Beide sprechen von einer "besonders professionellen Vorgehensweise" der "erfahrenen Täter im Online-Diebstahl". Beide geben zu, dass man wohl nur "die Spitze des Eisbergs" ermittelt habe und im Umfeld der Angeklagten weitere Komplizen vermute, die diese mit ihrem Schweigen schützen.
Gleichzeitig hielt Schaller aber Darstellungen der Medien für überzogen, die das Trio in den Bereich organisierter Klan-Kriminalität rückten. Dafür gebe es keine Belege. Den Ermittlungsbehörden liegen in dem Würzburger Fall mehr als 1000 Strafanzeigen von geprellten Kunden vor.
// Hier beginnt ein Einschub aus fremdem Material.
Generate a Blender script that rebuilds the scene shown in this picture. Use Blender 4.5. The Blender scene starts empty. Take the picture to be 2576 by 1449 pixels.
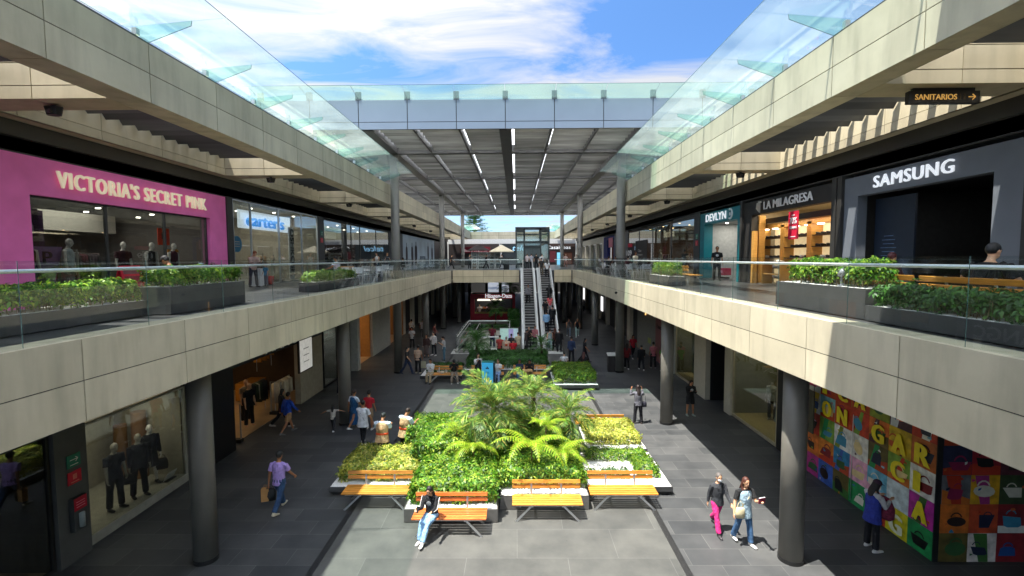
import bpy, bmesh, math, random
import numpy as np
from mathutils import Vector, Matrix, Euler
R_ = math.radians
rnd = random.Random(7)
nr = np.random.RandomState(11)
S = bpy.context.scene
COL = S.collection

# ---------------------------------------------------------------- camera
EYE = 7.1
cam_d = bpy.data.cameras.new('camera'); cam = bpy.data.objects.new('camera', cam_d); COL.objects.link(cam)
cam_d.sensor_width = 36; cam_d.lens = 36*1190/2576; cam_d.clip_start = .05; cam_d.clip_end = 3000
cam.matrix_world = (Matrix.Translation((0, 0, EYE)) @ Matrix.Rotation(math.atan(10/1190), 4, 'Z')
                    @ Matrix.Rotation(math.pi/2-math.atan(74.5/1190), 4, 'X') @ Matrix.Rotation(R_(-.3), 4, 'Z'))
S.camera = cam

# ---------------------------------------------------------------- world: clear sky with bands of cloud
SUN_DIR = Vector((-.3, -.13, 1)).normalized()
w = bpy.data.worlds.new('World'); S.world = w; w.use_nodes = True
nt = w.node_tree; N = nt.nodes; L = nt.links
for n in list(N): N.remove(n)
def nd(t, **k):
    n = N.new(t)
    for a, b in k.items(): setattr(n, a, b)
    return n
out = nd('ShaderNodeOutputWorld'); bg = nd('ShaderNodeBackground'); bg.inputs['Strength'].default_value = .15
sky = nd('ShaderNodeTexSky', sky_type='NISHITA', sun_disc=False)
sky.sun_elevation = math.asin(SUN_DIR.z); sky.sun_rotation = math.atan2(SUN_DIR.x, SUN_DIR.y)
sky.altitude = 2200; sky.air_density = 1.0; sky.dust_density = .3; sky.ozone_density = 1.5
tc = nd('ShaderNodeTexCoord')
sep = nd('ShaderNodeSeparateXYZ'); L.new(tc.outputs['Generated'], sep.inputs[0])
def m(op, a, b=None, clamp=False):
    n = nd('ShaderNodeMath', operation=op); n.use_clamp = clamp
    for i, v in enumerate((a, b)):
        if v is None: continue
        if isinstance(v, (int, float)): n.inputs[i].default_value = v
        else: L.new(v, n.inputs[i])
    return n.outputs[0]
zc = m('MAXIMUM', sep.outputs['Z'], .04)
u = m('DIVIDE', sep.outputs['X'], zc); v = m('DIVIDE', sep.outputs['Y'], zc)
cmb = nd('ShaderNodeCombineXYZ'); L.new(u, cmb.inputs[0]); L.new(v, cmb.inputs[1])
mp = nd('ShaderNodeMapping'); mp.inputs['Rotation'].default_value = (0, 0, R_(-49)); mp.inputs['Scale'].default_value = (1.15, 2.1, 1)
mp.inputs['Location'].default_value = (3.1, 1.7, 0)
L.new(cmb.outputs[0], mp.inputs[0])
n1 = nd('ShaderNodeTexNoise'); n1.inputs['Scale'].default_value = 1.0; n1.inputs['Detail'].default_value = 12; n1.inputs['Roughness'].default_value = .6; n1.inputs['Distortion'].default_value = 1.1
L.new(mp.outputs[0], n1.inputs['Vector'])
def blob(cu, cv, ru, rv, amp):
    a = m('DIVIDE', m('SUBTRACT', u, cu), ru); b = m('DIVIDE', m('SUBTRACT', v, cv), rv)
    d = m('ADD', m('MULTIPLY', a, a), m('MULTIPLY', b, b))
    return m('MULTIPLY', m('POWER', 2.718, m('MULTIPLY', d, -1.0)), amp)
cl = m('ADD', m('MULTIPLY', m('SUBTRACT', n1.outputs['Fac'], .5), 1.5), .585)
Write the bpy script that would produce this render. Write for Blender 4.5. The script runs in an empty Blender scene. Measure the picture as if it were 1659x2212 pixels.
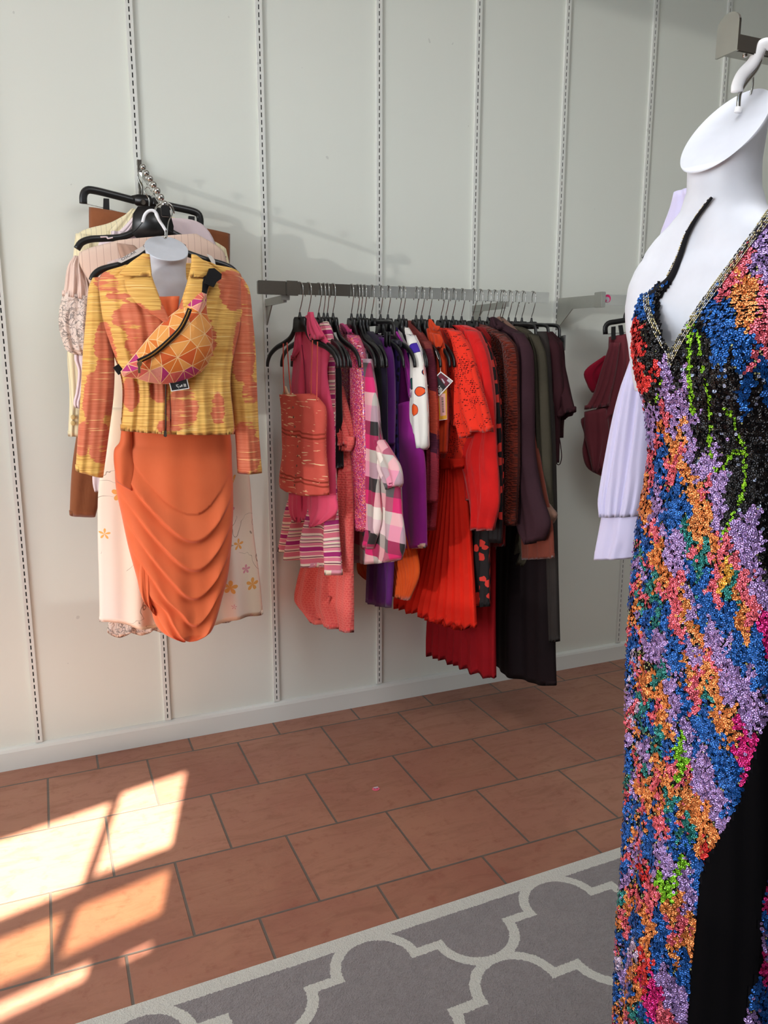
import bpy, bmesh, math, random
import numpy as np
from mathutils import Vector, Matrix, geometry
random.seed(7); RNG=np.random.RandomState(5)
S=bpy.context.scene
COL=S.collection
PI=math.pi
# ---------------- camera (calibrated from the floor tiles and wall uprights)
F_PX,PITCH,YAW,ROLL=1709.1,math.radians(11.033),math.radians(23.243),math.radians(.067)
CAM=Vector((0,-3.0334,1.5))
fw=Vector((math.sin(YAW)*math.cos(PITCH),math.cos(YAW)*math.cos(PITCH),-math.sin(PITCH)))
r0=Vector((math.cos(YAW),-math.sin(YAW),0)); u0=r0.cross(fw)
rt=r0*math.cos(ROLL)+u0*math.sin(ROLL); up=-r0*math.sin(ROLL)+u0*math.cos(ROLL)
cd=bpy.data.cameras.new('camera'); cam=bpy.data.objects.new('camera',cd); COL.objects.link(cam)
cd.sensor_fit='VERTICAL'; cd.sensor_height=36; cd.sensor_width=27; cd.lens=F_PX/2212*36; cd.clip_start=.05
m=Matrix.Identity(4)
for i in range(3): m[i][0]=rt[i]; m[i][1]=up[i]; m[i][2]=-fw[i]; m[i][3]=CAM[i]
cam.matrix_world=m; S.camera=cam
# ---------------- exposure, world, daylight, added fill lamps
S.view_settings.view_transform='Standard'; S.view_settings.look='None'; S.view_settings.gamma=1
S.view_settings.use_curve_mapping=False; S.view_settings.exposure=0.08
W=bpy.data.worlds.new('world'); S.world=W; W.use_nodes=True
bg=W.node_tree.nodes['Background']; bg.inputs[0].default_value=(.62,.78,1,1); bg.inputs[1].default_value=1.2
SUN_H=Vector((.258,.966)); EL=math.radians(36)
SUN_D=Vector((SUN_H.x*math.cos(EL),SUN_H.y*math.cos(EL),-math.sin(EL)))
def lamp(kind,name,loc,direction,energy,color,**k):
    d=bpy.data.lights.new(name,kind); d.energy=energy; d.color=color
    for a,b in k.items(): setattr(d,a,b)
    o=bpy.data.objects.new(name,d); COL.objects.link(o); o.location=loc
    o.rotation_euler=Vector(direction).to_track_quat('-Z','Y').to_euler(); return o
lamp('SUN','sun',(0,-6,6),SUN_D,46,(1,.93,.82),angle=.009)
lamp('SUN','sun_mirrored_by_shopfront',(-6,-4,2),(.88,.475,-.03),.6,(1,.96,.9),angle=.012)
lamp('AREA','daylight_left_window',(-2.52,-2.5,1.75),(1,.12,-.12),60,(.93,.97,1),shape='RECTANGLE',size=2.2,size_y=2.0)
lamp('AREA','fill_light_front',(3.25,-2.74,1.75),(-.55,1,.03),4,(.93,.98,.98),shape='RECTANGLE',size=2.0,size_y=1.8)  # added soft fill from the front wall, no known window there
lamp('AREA','fill_light_overhead',(1.0,-2.1,3.12),(0,.1,-1),27,(.95,.97,1),shape='RECTANGLE',size=1.6,size_y=1.0)  # added fill from overhead to brighten the fronts, no known fixture
# ---------------- pixel helpers: a photograph pixel to a point on a plane of the place
def ray(x,y): return fw+rt*((x-829.5)/F_PX)-up*((y-1106)/F_PX)
def hit(x,y,p0,n):
    d=ray(x,y); t=(Vector(p0)-CAM).dot(n)/d.dot(n); return CAM+d*t
def proj(P):
    d=Vector(P)-CAM; z=d.dot(fw); return 829.5+F_PX*d.dot(rt)/z, 1106-F_PX*d.dot(up)/z
class Plane:
    def __init__(s,p0,deg=None,d=None):
        s.p0=Vector(p0)
        if d is None: a=math.radians(deg); d=(math.sin(a),-math.cos(a))
        s.d=Vector((d[0],d[1],0)).normalized(); n=Vector((s.d.y,-s.d.x,0))
        if n.dot(CAM-s.p0)<0: n=-n
        s.n=n
    def pt(s,x,y,off=0):
        P=hit(x,y,s.p0+s.n*off,s.n); return P
    def uv(s,P): return ((P-s.p0).dot(s.d),P.z)
def WP(y): return Plane((0,y,0),d=(1,0))
# ---------------- scene helpers
def tag(o,label=None,cat=None,group=None,kind=None):
    if label: o['label']=label
    if cat: o['category']=cat
    if group: o['group']=group
    if kind: o['kind']=kind
    return o
def thing(name,label,cat,loc=(0,0,0),rz=0,group=None):
    o=bpy.data.objects.new(name,None); COL.objects.link(o); o.location=loc; o.rotation_euler=(0,0,rz)
    o.empty_display_size=.05; return tag(o,label,cat,group)
def mk(name,bm,mats,parent=None,smooth=True,local=False,label=None):
    me=bpy.data.meshes.new(name); 
    if smooth:
        for f in bm.faces: f.smooth=True
    bm.to_mesh(me); bm.free()
    for mm in (mats if isinstance(mats,(list,tuple)) else [mats]): me.materials.append(mm)
    o=bpy.data.objects.new(name,me); COL.objects.link(o)
    if parent is not None: adopt(o,parent,local)
    if label: o['label']=label
    return o
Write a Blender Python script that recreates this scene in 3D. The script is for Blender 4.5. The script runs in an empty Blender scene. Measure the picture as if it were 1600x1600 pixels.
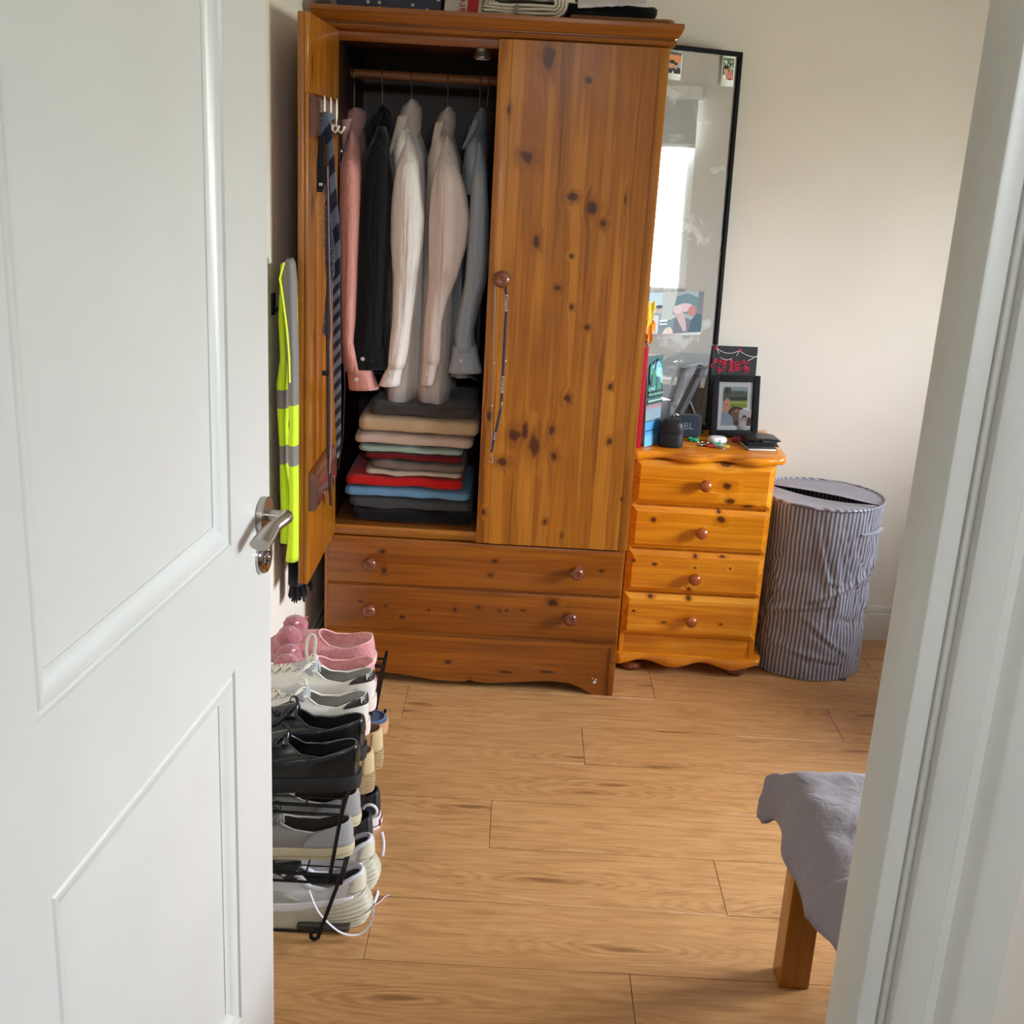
import bpy, bmesh, math, random
from mathutils import Vector, Matrix, noise
from mathutils.bvhtree import BVHTree
random.seed(7)
PI = math.pi
sc = bpy.context.scene
C = bpy.context.collection

# ---------------------------------------------------------------- camera
TH, RO, FPX, EYE = math.radians(17.2), math.radians(3.2), 1816.0, Vector((0, 0, 1.5))
FW = Vector((0, math.cos(TH), -math.sin(TH)))
_d = Vector((0, -math.sin(TH), -math.cos(TH)))
RT = Vector((math.cos(RO), 0, 0)) - _d * math.sin(RO)
DN = Vector((math.sin(RO), 0, 0)) + _d * math.cos(RO)
cam = bpy.data.objects.new('camera', bpy.data.cameras.new('camera'))
C.objects.link(cam)
cam.matrix_world = Matrix(((RT.x, -DN.x, -FW.x, 0), (RT.y, -DN.y, -FW.y, 0), (RT.z, -DN.z, -FW.z, EYE.z), (0, 0, 0, 1)))
cam.data.sensor_width = 36; cam.data.lens = FPX / 1600 * 36
cam.data.clip_start = .02
sc.camera = cam

# ---------------------------------------------------------------- world, lights, exposure
sc.view_settings.view_transform = 'Standard'
sc.view_settings.look = 'None'
sc.view_settings.gamma = 1
sc.view_settings.use_curve_mapping = False
sc.view_settings.exposure = 1.6
wd = bpy.data.worlds.new('overcast_sky'); sc.world = wd; wd.use_nodes = True
wn = wd.node_tree.nodes; wl = wd.node_tree.links
bg = wn['Background']; bg.inputs[1].default_value = 19.0
wtc = wn.new('ShaderNodeTexCoord'); wsep = wn.new('ShaderNodeSeparateXYZ'); wmr = wn.new('ShaderNodeMapRange')
wmx = wn.new('ShaderNodeMix'); wmx.data_type = 'RGBA'
wmx.inputs["A"].default_value = (.30, .33, .28, 1)       # ground and hedges below the horizon
wmx.inputs['B'].default_value = (.88, .955, 1.04, 1)
wmr.inputs['From Min'].default_value = -.08; wmr.inputs['From Max'].default_value = .12
wl.new(wtc.outputs['Generated'], wsep.inputs[0]); wl.new(wsep.outputs['Z'], wmr.inputs['Value'])
wl.new(wmr.outputs[0], wmx.inputs['Factor']); wl.new(wmx.outputs['Result'], bg.inputs[0])

XL, XR, YF, YB, ZC = -.580, 2.55, .84, 3.64, 2.4        # bedroom
HX0, HX1, HY0, HY1 = -1.25, 1.05, -1.5, .733           # landing behind the camera
WY0, WY1, WZ0, WZ1 = 1.65, 2.98, .93, 1.86             # bedroom window in the right wall
VX0, VX1, VZ0, VZ1 = .08, .98, 2.00, 2.37               # unseen landing window, added behind the camera to light vest and door frame

def portal(name, loc, rot, w, h):
    l = bpy.data.lights.new(name, 'AREA'); l.shape = 'RECTANGLE'; l.size = w; l.size_y = h
    l.cycles.is_portal = True
    o = bpy.data.objects.new(name, l); C.objects.link(o); o.location = loc; o.rotation_euler = rot
    return o
portal('window_portal', (XR + .10, (WY0 + WY1) / 2, (WZ0 + WZ1) / 2), (0, PI / 2, 0), WZ1 - WZ0, WY1 - WY0)
portal('landing_portal', ((VX0 + VX1) / 2, HY0 - .10, (VZ0 + VZ1) / 2), (PI / 2, 0, 0), VX1 - VX0, VZ1 - VZ0)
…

Die Angeklagten selbst sagen, sie hätten nur jeweils fünfstellige Beträge der Beute als Anteil erhalten, den Großteil habe ein Hintermann eingestrichen – den ihnen das Gericht nicht glaubte.
eBay Kleinanzeigen wurde inzwischen umbenannt
Bitter ist der Fall für das Image von eBay. Der Ableger für Kleinanzeigen der Gebrauchtwaren-Plattform, auf der die Betrüger ihre Kunden betrogen, gehört gar nicht mehr direkt zum Unternehmen.
Tatsächlich wurde eBay Kleinanzeigen an den weltweit führenden norwegischen Mitbewerber Adevinta verkauft, an dem eBay wiederum Anteile hält. Zur Zeit der Straftaten der Bande in den Jahren 2020 und 2021 hieß die Plattform jedoch noch so, und so taucht sie auch in der Anklageschrift auf – obwohl die Plattform inzwischen das Etikett "eBay" weglässt.
Das Kleinanzeigen-Portal warnte selbst vor der Masche der Betrüger
Bereits im Weihnachtsgeschäft 2021 hatte eBay Kleinanzeigen selbst vor Betrugsversuchen unter falscher Identität gewarnt - mit Beschreibungen, die der Würzburger Anklageschrift entsprechen: Gauner übernähmen Nutzerkonten ehrlicher Kunden, um unter dieser Tarnung zu betrügen, hieß es damals offiziell.
Innerhalb eines Jahres seien solche Übernahmen um 250 Prozent gestiegen. Die Zahl der deshalb gesperrten Nutzerkonten sei um 200 Prozent gestiegen. Und im Darknet seien ganz einfach unterschiedliche Listen mit E-Mail-Adressen und Passwörtern zu kaufen, die oft aus großen Datenlecks bekannter Unternehmen stammten.